Petitioners concede that their 1986 and 1987 Federal income
tax returns were filed late. On brief, petitioners argue that
they are not liable for the section 6651(a)(1) addition to tax
because they reasonably relied on their accountants, who charged
much and performed poorly. Although acknowledging that “The tax
law does not recognize that the delegation of this responsibility
constitutes reasonable cause for not filing”, petitioners argue
that the law should be otherwise.
We decline petitioners’ invitation to revisit legal
principles that by their own admission are well established. As
stated by the Supreme Court in United States v.

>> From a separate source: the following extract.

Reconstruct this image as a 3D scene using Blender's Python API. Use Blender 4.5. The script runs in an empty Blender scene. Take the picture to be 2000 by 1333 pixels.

Boyle, 469 U.S.
241, 249-252 (1985):
Congress has placed the burden of prompt filing on the
* * * [taxpayer], not on some agent or employee of the
* * * [taxpayer]. The duty is fixed and clear; Congress
intended to place upon the taxpayer an obligation to
ascertain the statutory deadline and then to meet that
deadline, except in a very narrow range of situations.
* * * * * * *
It requires no special training or effort to ascertain
a deadline and make sure that it is met. The failure to
make a timely filing of a tax return is not excused by the
taxpayer’s reliance on an agent, and such reliance is not
“reasonable cause” for a late filing under sec. 6651(a)(1).
We sustain respondent’s determination on this issue.